Among the other interactive maps published by the AMCHA Initiative today is one called “The BDS Scorecard Map,” which documents the voting results of campus BDS resolutions dating back to 2012.

The AMCHA Initiative, founded in 2011, is a non-profit that monitors anti-Semitic and anti-Israel activities on U.S. university and college classes. A year ago, the University of California became the first public university in the United States to issue a statement condemning anti-Semitism on its campuses, though it stopped short of a blanket denunciation of anti-Zionism. The AMCHA Initiative was the driving force behind this landmark declaration. The group has frequently come under attack, however, for conflating anti-Semitism with condemnation of Israel.

“The anti-Semitism plaguing our nation’s colleges and universities continues to grow,” said Tammi Rossman-Benjamin, AMCHA Initiative founder and director, in a statement. “One of AMCHA’s main goals, one we take very seriously, is documenting and exposing the threat. We hope these new education and research tools will prove helpful to advocacy organizations, government officials, university administrators, researchers and concerned parents, students and university stakeholders.”

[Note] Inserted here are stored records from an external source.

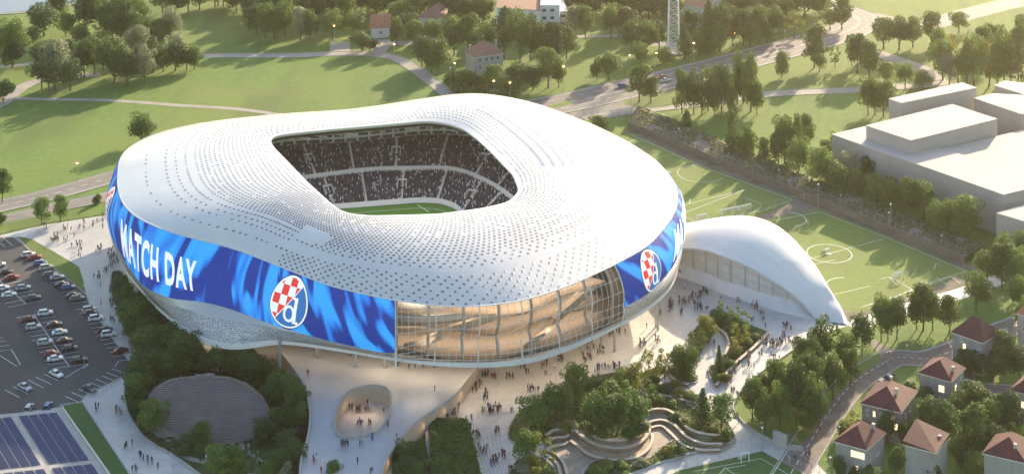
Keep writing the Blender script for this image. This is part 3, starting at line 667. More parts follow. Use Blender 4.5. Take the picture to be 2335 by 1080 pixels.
sheetpatch(lambda th,v:pol(th,at(RA,th)[0]-15-2*v,12.4+v*15.5),TG0-6,TG1+6,60,0,1,2,'inner_wall',M['bronze'])
for s_,th in ((1,TG0-.4),(-1,TG1+.4)):
    b=MB()
    for j in range(6):
        v=.02+j/6*1.96; v2=.02+(j+1)/6*1.96; a=facp(th,v,0);c=facp(th,v2,0); d=facp(th,v2,-4); e=facp(th,v,-4); b.quad(a,c,d,e)
    b.build('end_wall',M['beige'],ST,SO)
# columns under the rim
for (px,pt,pb,z0) in ((638,779,841,4.5),(722,783,816,4.5),(811,800,836,4.5),(877,812,838,4.5),(1500,692,752,0),(1496,694,745,0),(1401,745,801,0),(1346,775,800,0),(1371,765,790,0),(449,768,800,4.5),(508,788,812,4.5)):
    base=P(px,pb,z0); s_=sc_at(pb,z0); top=base+Vector((0,0,(pb-pt)/s_+1.5)); c=MB(); c.tube(base,top,.42 if z0==4.5 else .36,n=12); c.build('column',M['steel'],ST,SO)
# crest and lettering on the screens
M['cw']=mat('crest_white',(.8,.8,.8),.5,emit=.25); M['cr']=mat('crest_red',(.72,.03,.02),.5,emit=.25); M['cb']=mat('crest_blue',(.012,.12,.36),.5,emit=.3); M['cn']=mat('crest_navy',(.01,.03,.12),.5,emit=.2)
def scrpt(th0,vc,x,y,off):
    """x metres along the screen, y metres up from v=vc"""
    rr=at(RB,th0)[0]; th=th0+math.degrees(x/rr); hgt=(facp(th,0)-facp(th,1)).length; return facp(th,vc-y/hgt,off)
def mapped(mb,pts2,faces,m,th0,vc,off):
    mb.add([scrpt(th0,vc,x,y,off) for x,y in pts2],faces,m)
def textmesh(txt,sx,sy,shear=0,bold=.012):
    cu=bpy.data.curves.new('t','FONT'); cu.body=txt; cu.size=1; cu.align_x='CENTER'; cu.offset=bold; cu.resolution_u=4; cu.space_character=1.12
    o=bpy.data.objects.new('t',cu); C.objects.link(o); bpy.context.view_layer.update()
    me=bpy.data.meshes.new_from_object(o.evaluated_get(bpy.context.evaluated_depsgraph_get()))
    bm=bmesh.new(); bm.from_mesh(me); bmesh.ops.triangulate(bm,faces=bm.faces)
    for k in range(5):
        es=[e for e in bm.edges if abs(e.verts[0].co.x-e.verts[1].co.x)*sx>1.0 or abs(e.verts[0].co.y-e.verts[1].co.y)*sy>1.5]
        if es: bmesh.ops.subdivide_edges(bm,edges=es,cuts=1); bmesh.ops.triangulate(bm,faces=bm.faces)
    vs=[(v.co.x*sx,v.co.y*sy) for v in bm.verts]; fs=[tuple(v.index for v in f.verts) for f in bm.faces]; bm.free()
    bpy.data.objects.remove(o); bpy.data.curves.remove(cu); return vs,fs
def lettering(th0,vc,width,height,shear=0,warp=0):
    vs,fs=textmesh('MATCH DAY',7.5,12,bold=.034); x0=min(v[0] for v in vs);x1=max(v[0] for v in vs);y0=min(v[1] for v in vs);y1=max(v[1] for v in vs)
    vs=[((x-(x0+x1)/2)*width/(x1-x0),(y-(y0+y1)/2)*height/(y1-y0)) for x,y in vs]
    b=MB(); mapped(b,[(x-(warp*width*(-2*x/width)**2 if x<0 else 0)+shear*y,y) for x,y in vs],fs,0,th0,vc,.55)
    return b.build('lettering',M['cw'],ST,SO)
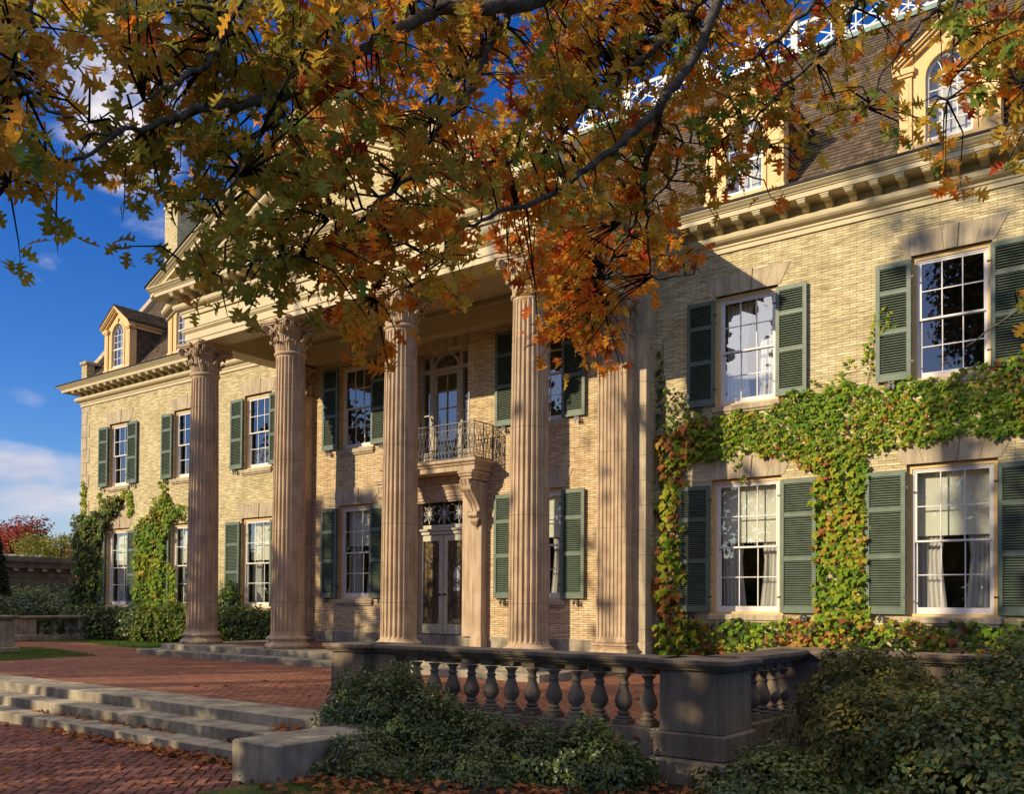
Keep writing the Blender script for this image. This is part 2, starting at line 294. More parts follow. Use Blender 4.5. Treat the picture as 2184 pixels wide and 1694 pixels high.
def copy_part(o, parent, off):      # a part and its sub-parts, moved by off
    c = o.copy(); COL.objects.link(c); c.parent = parent; c.location = Vector(o.location)+Vector(off)
    for ch in list(o.children):
        g = ch.copy(); COL.objects.link(g); g.parent = c
        for key in ('label',):
            if key in g: pass
    return c
def sub(name, mb, mats, parent, smooth=False):       # sub-part under a part that itself sits at the house's frame
    me_o = mb.build(name, mats, None, smooth); me_o.parent = parent; return me_o
def scatter(name, tv, tf, T, midx, mats, parent=None, smooth=False):
    """T: (N,3,4) transforms of the template; one mesh"""
    tv = np.array(tv, float); n = len(T); nv = len(tv)
    V = np.einsum('nij,vj->nvi', T[:, :, :3], tv)+T[:, None, :, 3]
    me = bpy.data.meshes.new(name); me.vertices.add(n*nv); me.vertices.foreach_set('co', V.reshape(-1).astype(np.float32))
    ln = np.array([len(f) for f in tf]); flat = np.array([i for f in tf for i in f])
    loops = (flat[None, :]+np.arange(n)[:, None]*nv).reshape(-1); me.loops.add(len(loops)); me.loops.foreach_set('vertex_index', loops.astype(np.int32))
    tot = np.tile(ln, n); st = np.concatenate(([0], np.cumsum(tot)[:-1])); me.polygons.add(len(tot))
    me.polygons.foreach_set('loop_start', st.astype(np.int32)); me.polygons.foreach_set('loop_total', tot.astype(np.int32))
    for m in mats: me.materials.append(M[m])
    if len(mats) > 1: me.polygons.foreach_set('material_index', np.repeat(midx, len(tf)).astype(np.int32))
    me.update(calc_edges=True); me.validate()
    return link(name, me, parent)
def rots(n, normal=None, spread=.6, roll=None, s=None):
    """random frames; the template's z goes near 'normal' (n,3), y runs along the leaf"""
    z = (np.zeros((n, 3)) if normal is None else np.array(normal, float)*np.ones((n, 3)))+rng.normal(0, spread, (n, 3))
    z /= np.linalg.norm(z, axis=1)[:, None]+1e-9
    y = rng.normal(0, 1, (n, 3)) if roll is None else np.array(roll, float)*np.ones((n, 3))+rng.normal(0, .45, (n, 3))
    y -= z*(y*z).sum(1)[:, None]; y /= np.linalg.norm(y, axis=1)[:, None]+1e-9
    x = np.cross(y, z); R = np.stack((x, y, z), 2)
    return R if s is None else R*s[:, None, None]
def TT(R, P): return np.concatenate((R, P[:, :, None]), 2)

# leaf templates
def strip_leaf(prof, bend=.18, fold=.12):
    v = []; f = []
    for y, x in prof: z = -bend*y*y; v += [(-x, y, z+fold*x), (0, y, z), (x, y, z+fold*x)]
    for i in range(len(prof)-1):
        a = 3*i; f += [(a, a+1, a+4, a+3), (a+1, a+2, a+5, a+4)]
    return v, f
OAKP = [(-.22, .006), (0, .012), (.08, .07), (.14, .28), (.21, .31), (.23, .15), (.30, .12), (.38, .40), (.46, .50), (.50, .40), (.50, .18), (.59, .13), (.67, .34), (.76, .40), (.77, .24), (.80, .13), (.90, .15), (.98, .02)]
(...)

Lila Corwin-Berman, a professor of Jewish studies at Temple University and a leading activist in the newly formed Jewish Studies Activists Network, expressed shock at the publication of the list of academic boycotters. “It’s not new to create these kinds of lists of so-called enemies of the Jewish people who are professors – but this initiative seems to me to be technologically more sophisticated. It puts information into a form that allows people to believe that certain universities are bastions of anti-Semitism.”

The timing of its publication, she speculated, was not coincidental. “The Knesset travel ban on boycott supporters is toothless, unless there are lists,” said Corwin-Berman. “This initiative hands a potential list to the Israeli government and seems to be working in tandem with efforts to conflate any boycott ideas with anti-Semitism.”

The AMCHA Intiative, which considers all initiatives to boycott Israel anti-Semitism, has long been treated with suspicion by Jewish-American progressives. In a letter published in The Forward in Octobers 2014, many prominent Jewish studies scholars denounced the organization for urging Jewish students to avoid taking classes with a long list of Middle East studies scholars it had compiled, whom it deemed anti-Zionist or anti-Semitic.

“Its technique of monitoring lectures, symposia and conferences strains the basic principle of academic freedom on which the American university is built,” they wrote. “Moreover, its definition of anti-Semitism is so undiscriminating as to be meaningless. Instead of encouraging openness through its efforts, AMCHA’s approach closes off all but the most narrow intellectual directions and has a chilling effect on research and teaching. AMCHA’s methods lend little support to Israel, whose very survival depends on free, open, and vigorous debate about its future.”